One company not affected much by the economic downturn is Talwalkars Better Value Fitness. The company operates 130 gyms across 68 cities in India with an active member base of 125,000. It has seen turnover grow over six times and profits manifold since FY08.

Even in the past two quarters, the revenue growth has been strong at about 25-30 per cent on a year-on-year basis. This was possible largely with the help of expansion or addition of new gyms. Going ahead, the trigger is not only expansion — as the company wants to add over 250 gyms by the end of FY15 — but also increase in same-store sales.

 

More important, the capex of the last several years has started to generate cash, which will improve its cash flow. In addition, its recent tie-up with Europe’s premium sports, health and leisure group, David Lloyd Leisure, should lead to robust revenue growth and profits over the long term. While the stock has lost 12 per cent over the last couple of weeks, analysts believe it is attractively priced at 11 times FY14 earnings.

Value creation
The company is now planning to leverage the existing business. Steps such as HiFi Gym in rural areas, NuForm studios at premium locations for weight loss and Zumba fitness programme, Personal Trainer and Reduce (weight-loss solution) at existing gyms are estimated to result in increasing revenues from same-store sales.

HEALTHY SCORES
Growth (%)FY11FY12FY13EFY14E
Revenue43.028.631.727.3
Operating profit50.535.533.527.8
Net profit106.037.528.442.3
Source: IIFL
E:Estimates

Analysts expect these initiatives to form about 15 per cent of revenues in FY14 and increase thereon. Importantly, the company is looking to expand through the subsidiary model, as well as the franchisee model, which will lead to lower capex at a time when the existing gyms have started (especially the new ones) to contribute to overall cash flows.

Shaping up for the future
The cash flow from operations is expected to jump from about Rs 40 crore to over Rs 80 crore in FY14. This should take care of future capex and turn the company into positive cash flow after the capex.
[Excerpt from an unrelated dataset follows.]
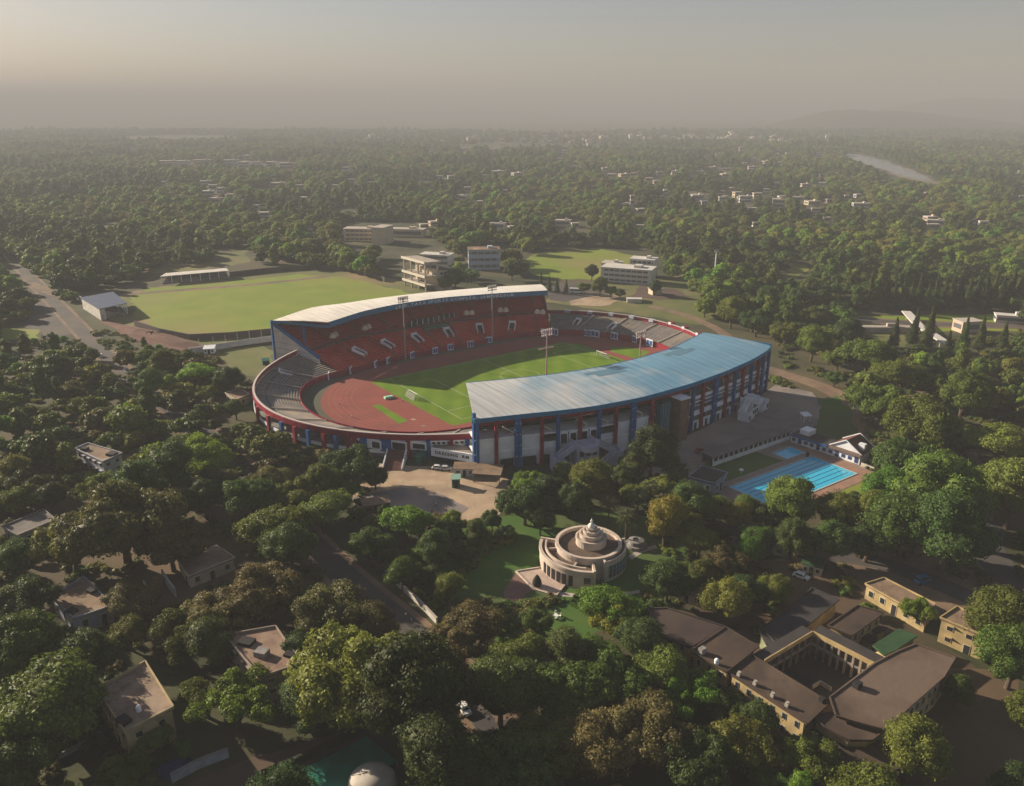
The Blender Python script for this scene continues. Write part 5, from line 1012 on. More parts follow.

The company's business model is such that it needs money to expand but if the existing cash flow can take care of the future capex, that is good news for shareholders because it will allow the company not to rely on dilution or borrowed money.

Also, there is a good chance of the remaining cash being paid back to the shareholders in the form of dividends. Besides, it has recently formed the strategic alliance with David Lloyd Leisure.

“David Lloyd is the second-largest in the world and there are huge opportunities in India in terms of operating, managing and the advising for the club business. This may not contribute in FY14 but beyond the next two years, one can see that contributing significantly to the company's growth and earnings,” says Ankit Kedia, who tracks the company at Centrum Broking.

To infuse funds which will be required for the formation of the wholly-owned subsidiary and other purposes like expansion and creating clubs, the company has recently closed a qualified institutional placement issue of Rs 42.37 crore, issuing shares at Rs 205.18 as against the current share price of Rs 187.5 a share. This has led to about eight per cent dilution. However, even factoring in the dilution, the stock is trading at 11 times its FY14 earnings.